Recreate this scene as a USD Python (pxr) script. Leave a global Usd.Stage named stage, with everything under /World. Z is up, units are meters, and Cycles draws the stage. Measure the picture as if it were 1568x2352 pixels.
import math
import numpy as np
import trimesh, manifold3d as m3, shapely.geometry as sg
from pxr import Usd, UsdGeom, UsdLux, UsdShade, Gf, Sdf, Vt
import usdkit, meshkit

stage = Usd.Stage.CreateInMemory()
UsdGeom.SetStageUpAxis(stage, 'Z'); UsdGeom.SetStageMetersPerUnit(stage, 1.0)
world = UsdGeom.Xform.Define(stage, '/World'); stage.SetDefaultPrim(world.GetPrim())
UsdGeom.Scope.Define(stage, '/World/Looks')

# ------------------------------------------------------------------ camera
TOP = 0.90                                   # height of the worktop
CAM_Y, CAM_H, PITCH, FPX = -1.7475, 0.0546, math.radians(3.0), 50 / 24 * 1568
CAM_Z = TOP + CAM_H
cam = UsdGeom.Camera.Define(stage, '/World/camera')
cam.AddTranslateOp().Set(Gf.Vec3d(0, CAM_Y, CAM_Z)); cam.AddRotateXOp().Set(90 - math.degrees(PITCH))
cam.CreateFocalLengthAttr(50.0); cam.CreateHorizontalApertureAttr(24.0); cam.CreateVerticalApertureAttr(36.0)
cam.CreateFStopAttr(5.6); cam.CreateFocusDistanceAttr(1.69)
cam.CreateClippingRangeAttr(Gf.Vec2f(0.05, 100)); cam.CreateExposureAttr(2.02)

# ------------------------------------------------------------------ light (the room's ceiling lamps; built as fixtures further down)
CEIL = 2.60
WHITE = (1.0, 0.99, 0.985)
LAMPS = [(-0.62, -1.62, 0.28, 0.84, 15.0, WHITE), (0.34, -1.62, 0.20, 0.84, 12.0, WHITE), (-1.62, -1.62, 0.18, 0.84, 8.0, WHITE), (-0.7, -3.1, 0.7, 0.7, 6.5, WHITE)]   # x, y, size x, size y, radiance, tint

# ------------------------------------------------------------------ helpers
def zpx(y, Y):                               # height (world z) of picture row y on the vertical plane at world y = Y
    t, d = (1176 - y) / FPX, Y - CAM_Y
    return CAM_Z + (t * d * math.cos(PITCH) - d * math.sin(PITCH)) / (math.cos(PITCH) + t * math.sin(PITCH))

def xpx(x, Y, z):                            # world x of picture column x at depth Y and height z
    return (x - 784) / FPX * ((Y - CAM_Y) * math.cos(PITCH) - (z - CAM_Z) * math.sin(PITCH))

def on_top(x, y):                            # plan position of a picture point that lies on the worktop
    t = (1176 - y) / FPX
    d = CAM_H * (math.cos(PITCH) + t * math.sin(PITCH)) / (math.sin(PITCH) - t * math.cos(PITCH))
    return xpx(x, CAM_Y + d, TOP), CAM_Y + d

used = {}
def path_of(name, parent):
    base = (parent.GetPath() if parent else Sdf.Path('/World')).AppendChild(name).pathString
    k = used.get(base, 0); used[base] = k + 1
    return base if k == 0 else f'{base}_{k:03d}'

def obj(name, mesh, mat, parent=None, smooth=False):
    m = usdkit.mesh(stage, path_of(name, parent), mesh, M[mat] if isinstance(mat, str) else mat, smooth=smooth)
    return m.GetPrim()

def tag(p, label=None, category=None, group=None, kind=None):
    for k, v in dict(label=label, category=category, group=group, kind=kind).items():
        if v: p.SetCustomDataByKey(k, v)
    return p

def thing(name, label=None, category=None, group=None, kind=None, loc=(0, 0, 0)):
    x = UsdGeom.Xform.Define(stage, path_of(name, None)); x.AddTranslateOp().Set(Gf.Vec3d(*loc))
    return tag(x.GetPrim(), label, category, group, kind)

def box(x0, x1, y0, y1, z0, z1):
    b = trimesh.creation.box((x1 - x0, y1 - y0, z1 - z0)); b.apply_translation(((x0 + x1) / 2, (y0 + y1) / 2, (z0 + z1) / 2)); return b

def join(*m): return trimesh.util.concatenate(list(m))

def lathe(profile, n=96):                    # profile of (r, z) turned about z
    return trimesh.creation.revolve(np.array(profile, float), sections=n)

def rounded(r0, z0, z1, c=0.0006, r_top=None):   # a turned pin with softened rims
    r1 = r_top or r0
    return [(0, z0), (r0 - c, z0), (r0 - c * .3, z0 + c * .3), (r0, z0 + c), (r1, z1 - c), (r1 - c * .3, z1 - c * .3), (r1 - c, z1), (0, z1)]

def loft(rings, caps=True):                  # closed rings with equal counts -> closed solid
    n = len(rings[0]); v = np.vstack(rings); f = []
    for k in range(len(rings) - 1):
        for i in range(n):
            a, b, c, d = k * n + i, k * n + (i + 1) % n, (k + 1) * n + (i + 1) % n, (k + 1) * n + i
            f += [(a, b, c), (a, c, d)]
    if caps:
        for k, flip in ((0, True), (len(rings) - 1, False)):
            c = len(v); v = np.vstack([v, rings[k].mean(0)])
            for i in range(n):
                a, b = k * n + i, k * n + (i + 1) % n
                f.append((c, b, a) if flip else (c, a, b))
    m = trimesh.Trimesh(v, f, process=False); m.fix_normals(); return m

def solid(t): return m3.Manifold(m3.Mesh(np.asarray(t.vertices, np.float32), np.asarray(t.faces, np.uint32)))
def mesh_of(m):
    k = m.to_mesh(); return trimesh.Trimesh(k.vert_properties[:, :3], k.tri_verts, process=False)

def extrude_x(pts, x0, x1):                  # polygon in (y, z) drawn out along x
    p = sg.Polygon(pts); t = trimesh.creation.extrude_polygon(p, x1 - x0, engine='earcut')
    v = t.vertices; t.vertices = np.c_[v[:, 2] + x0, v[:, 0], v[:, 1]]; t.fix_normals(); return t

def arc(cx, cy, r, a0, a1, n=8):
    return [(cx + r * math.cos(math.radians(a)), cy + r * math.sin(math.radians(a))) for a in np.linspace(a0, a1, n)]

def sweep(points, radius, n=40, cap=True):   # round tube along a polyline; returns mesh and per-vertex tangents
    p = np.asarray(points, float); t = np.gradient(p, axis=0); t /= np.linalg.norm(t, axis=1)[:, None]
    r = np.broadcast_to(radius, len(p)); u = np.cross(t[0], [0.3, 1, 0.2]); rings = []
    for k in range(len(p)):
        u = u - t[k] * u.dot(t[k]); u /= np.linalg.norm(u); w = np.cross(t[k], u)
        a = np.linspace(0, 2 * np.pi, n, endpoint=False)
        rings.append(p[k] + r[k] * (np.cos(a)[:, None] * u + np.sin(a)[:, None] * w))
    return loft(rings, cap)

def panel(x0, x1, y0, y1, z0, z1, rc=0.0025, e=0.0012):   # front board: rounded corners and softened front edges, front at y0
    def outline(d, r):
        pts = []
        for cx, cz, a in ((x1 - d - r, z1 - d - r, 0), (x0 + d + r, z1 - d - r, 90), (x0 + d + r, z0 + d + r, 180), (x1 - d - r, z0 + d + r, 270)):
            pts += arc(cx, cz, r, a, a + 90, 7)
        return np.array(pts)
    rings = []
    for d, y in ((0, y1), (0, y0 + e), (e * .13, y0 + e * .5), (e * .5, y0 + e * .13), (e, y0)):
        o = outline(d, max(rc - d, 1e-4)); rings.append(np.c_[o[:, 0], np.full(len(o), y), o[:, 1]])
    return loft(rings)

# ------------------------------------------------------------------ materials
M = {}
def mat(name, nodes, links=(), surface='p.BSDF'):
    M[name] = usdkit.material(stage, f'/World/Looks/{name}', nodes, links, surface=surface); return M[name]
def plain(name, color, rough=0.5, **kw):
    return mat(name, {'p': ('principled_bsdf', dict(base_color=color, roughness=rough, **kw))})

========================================

AIM OF THE EXERCISE
Write out, exactly and with nothing else, the lines of the listing above from its first line through the line with "import usdkit, meshkit".

TASK RESPONSE
Recreate this scene as a USD Python (pxr) script. Leave a global Usd.Stage named stage, with everything under /World. Z is up, units are meters, and Cycles draws the stage. Measure the picture as if it were 1568x2352 pixels.
import math
import numpy as np
import trimesh, manifold3d as m3, shapely.geometry as sg
from pxr import Usd, UsdGeom, UsdLux, UsdShade, Gf, Sdf, Vt
import usdkit, meshkit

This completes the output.